BULLETIN: Home of alleged Bhutto assassins held out against the British.

The arrest of a teenage boy in the assassination plot that killed Benazir Bhutto draws attention once again to the Islamist strongholds in the mountain fastness of Waziristan, Pakistan's lawless borderland on the Afghan frontier. Formally part of Pakistan, Waziristan is in fact autonomous and has provided bases for the Taliban in neighbouring Afghanistan. In fact, Waziristan bitterly resisted the British for almost 90 years, between 1860 and the partition of Pakistan in 1947.
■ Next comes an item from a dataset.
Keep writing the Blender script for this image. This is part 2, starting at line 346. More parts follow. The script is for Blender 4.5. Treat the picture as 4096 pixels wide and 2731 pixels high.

The arrested fifteen-year-old said he was part of several back-up teams at the ready in case the first attack on Bhutto failed and that the entire operation was overseen by Baitullah Mehsud. Mehsud is the senior Taliban commander in South Waziristan. Effectively ruling the tribal agency, he has been called the 'Emir of Waziristan.'

From ancient times, the region of the Indus river lay at the frontier between invasion from west and central Asia and the southern empires of the Indian subcontinent. West of the Indus, in the remotest part of the rugged borderlands between the two regions, in the Suleiman mountains of Waziristan, the Pashutn tribes would always keep their autonomy in return for nominal support of whatever empire controlled the region.

While India began to fall under British control after 1840, Pakistan, which was mostly Muslim, wasn't formally acquired until the late 19th century. By 1860, the British had moved across and into Waziristan but were being harassed by Mahsud tribesmen. In 1893, the British extended Pakistan into Afghan territory under the control of Pashtun tribesmen by establishing the Durand line as India's border with Afghanistan. In so doing, they took Waziristan, drawing the frontier right through Afghanistan's largest and most powerful ethnic group, the Pashtuns. The effect was ultimately to strengthen a sense of Pashtun nationalism which in future would be exploited by Pakistan or Afghanistan in future rivalries- and by the Taliban against both.

Throughout the 1890s, the British experienced the same problems that Pakistan, Afghanistan and NATO are experiencing with the Taliban today. British political agents who administered North and South Waziristan were faced with Pashtun tribal insurgencies commanded by the great Waziri leader, Mullah Powindah. Due to implacable Waziri resistance and bloody casualty counts on both sides, the British, in 1901, settled for containment rather than control . By 1910 they had adopted the tribal agency system which allowed autonomy for Waziristan, a system of 'rule at arm's length'still used by Pakistan today. British attempts at peacemaking, due to the need for resources during World War One, led to more concerted attacks by Mahsud and Ghazi tribesmen. The British retaliated with aerial bombardment. British attempts to open up Wazizristan with road-building resulted only in further attacks. In one assault in 1920 Waziris and Mahsuds together killed 500 British troops.
Since the period between the wars, little has changed in Waziristan. And after President Musharraf joined Washington's War on Terror, Pakistan has had to pick up where the British left off. The ambivalent political status of the Pashtuns in remote Waziristan and other border areas has strengthened the Afghan Taliban who have their roots among the Pashtuns and have allied themselves with the Pashtun cause.